--- Begin Provided data ---
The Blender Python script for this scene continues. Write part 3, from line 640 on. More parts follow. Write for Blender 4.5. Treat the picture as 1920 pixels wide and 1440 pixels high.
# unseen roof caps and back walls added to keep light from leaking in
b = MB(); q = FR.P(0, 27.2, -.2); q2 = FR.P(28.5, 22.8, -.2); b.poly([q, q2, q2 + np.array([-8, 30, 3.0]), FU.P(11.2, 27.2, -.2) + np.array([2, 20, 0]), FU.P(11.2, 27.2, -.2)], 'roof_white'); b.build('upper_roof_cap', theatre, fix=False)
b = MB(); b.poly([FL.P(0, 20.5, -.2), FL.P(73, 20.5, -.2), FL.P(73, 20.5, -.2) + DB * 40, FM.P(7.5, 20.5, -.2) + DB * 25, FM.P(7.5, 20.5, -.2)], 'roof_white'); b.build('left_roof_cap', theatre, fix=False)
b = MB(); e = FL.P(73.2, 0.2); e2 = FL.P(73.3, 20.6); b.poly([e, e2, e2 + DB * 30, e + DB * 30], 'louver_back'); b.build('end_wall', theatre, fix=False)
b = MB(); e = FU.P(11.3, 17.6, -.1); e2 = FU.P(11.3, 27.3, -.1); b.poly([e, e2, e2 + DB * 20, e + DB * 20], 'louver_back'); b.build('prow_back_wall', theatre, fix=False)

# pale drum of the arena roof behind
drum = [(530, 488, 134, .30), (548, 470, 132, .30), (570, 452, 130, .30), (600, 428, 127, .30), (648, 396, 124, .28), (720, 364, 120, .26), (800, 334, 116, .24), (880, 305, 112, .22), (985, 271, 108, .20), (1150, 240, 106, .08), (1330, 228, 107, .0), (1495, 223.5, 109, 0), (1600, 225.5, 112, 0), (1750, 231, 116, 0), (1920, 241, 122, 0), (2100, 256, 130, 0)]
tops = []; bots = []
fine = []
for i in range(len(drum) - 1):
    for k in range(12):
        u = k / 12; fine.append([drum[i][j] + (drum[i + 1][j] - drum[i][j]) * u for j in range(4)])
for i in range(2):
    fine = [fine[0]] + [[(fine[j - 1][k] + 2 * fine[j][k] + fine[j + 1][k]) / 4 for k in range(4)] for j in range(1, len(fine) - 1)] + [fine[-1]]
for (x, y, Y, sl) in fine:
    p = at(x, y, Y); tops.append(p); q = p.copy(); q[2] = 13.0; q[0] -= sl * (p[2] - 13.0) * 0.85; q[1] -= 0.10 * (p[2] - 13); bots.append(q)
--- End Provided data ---
Restate the whole of the material exactly.

The Blender Python script for this scene continues. Write part 3, from line 640 on. More parts follow. Write for Blender 4.5. Treat the picture as 1920 pixels wide and 1440 pixels high.
# unseen roof caps and back walls added to keep light from leaking in
b = MB(); q = FR.P(0, 27.2, -.2); q2 = FR.P(28.5, 22.8, -.2); b.poly([q, q2, q2 + np.array([-8, 30, 3.0]), FU.P(11.2, 27.2, -.2) + np.array([2, 20, 0]), FU.P(11.2, 27.2, -.2)], 'roof_white'); b.build('upper_roof_cap', theatre, fix=False)
b = MB(); b.poly([FL.P(0, 20.5, -.2), FL.P(73, 20.5, -.2), FL.P(73, 20.5, -.2) + DB * 40, FM.P(7.5, 20.5, -.2) + DB * 25, FM.P(7.5, 20.5, -.2)], 'roof_white'); b.build('left_roof_cap', theatre, fix=False)
b = MB(); e = FL.P(73.2, 0.2); e2 = FL.P(73.3, 20.6); b.poly([e, e2, e2 + DB * 30, e + DB * 30], 'louver_back'); b.build('end_wall', theatre, fix=False)
b = MB(); e = FU.P(11.3, 17.6, -.1); e2 = FU.P(11.3, 27.3, -.1); b.poly([e, e2, e2 + DB * 20, e + DB * 20], 'louver_back'); b.build('prow_back_wall', theatre, fix=False)

# pale drum of the arena roof behind
drum = [(530, 488, 134, .30), (548, 470, 132, .30), (570, 452, 130, .30), (600, 428, 127, .30), (648, 396, 124, .28), (720, 364, 120, .26), (800, 334, 116, .24), (880, 305, 112, .22), (985, 271, 108, .20), (1150, 240, 106, .08), (1330, 228, 107, .0), (1495, 223.5, 109, 0), (1600, 225.5, 112, 0), (1750, 231, 116, 0), (1920, 241, 122, 0), (2100, 256, 130, 0)]
tops = []; bots = []
fine = []
for i in range(len(drum) - 1):
    for k in range(12):
        u = k / 12; fine.append([drum[i][j] + (drum[i + 1][j] - drum[i][j]) * u for j in range(4)])
for i in range(2):
    fine = [fine[0]] + [[(fine[j - 1][k] + 2 * fine[j][k] + fine[j + 1][k]) / 4 for k in range(4)] for j in range(1, len(fine) - 1)] + [fine[-1]]
for (x, y, Y, sl) in fine:
    p = at(x, y, Y); tops.append(p); q = p.copy(); q[2] = 13.0; q[0] -= sl * (p[2] - 13.0) * 0.85; q[1] -= 0.10 * (p[2] - 13); bots.append(q)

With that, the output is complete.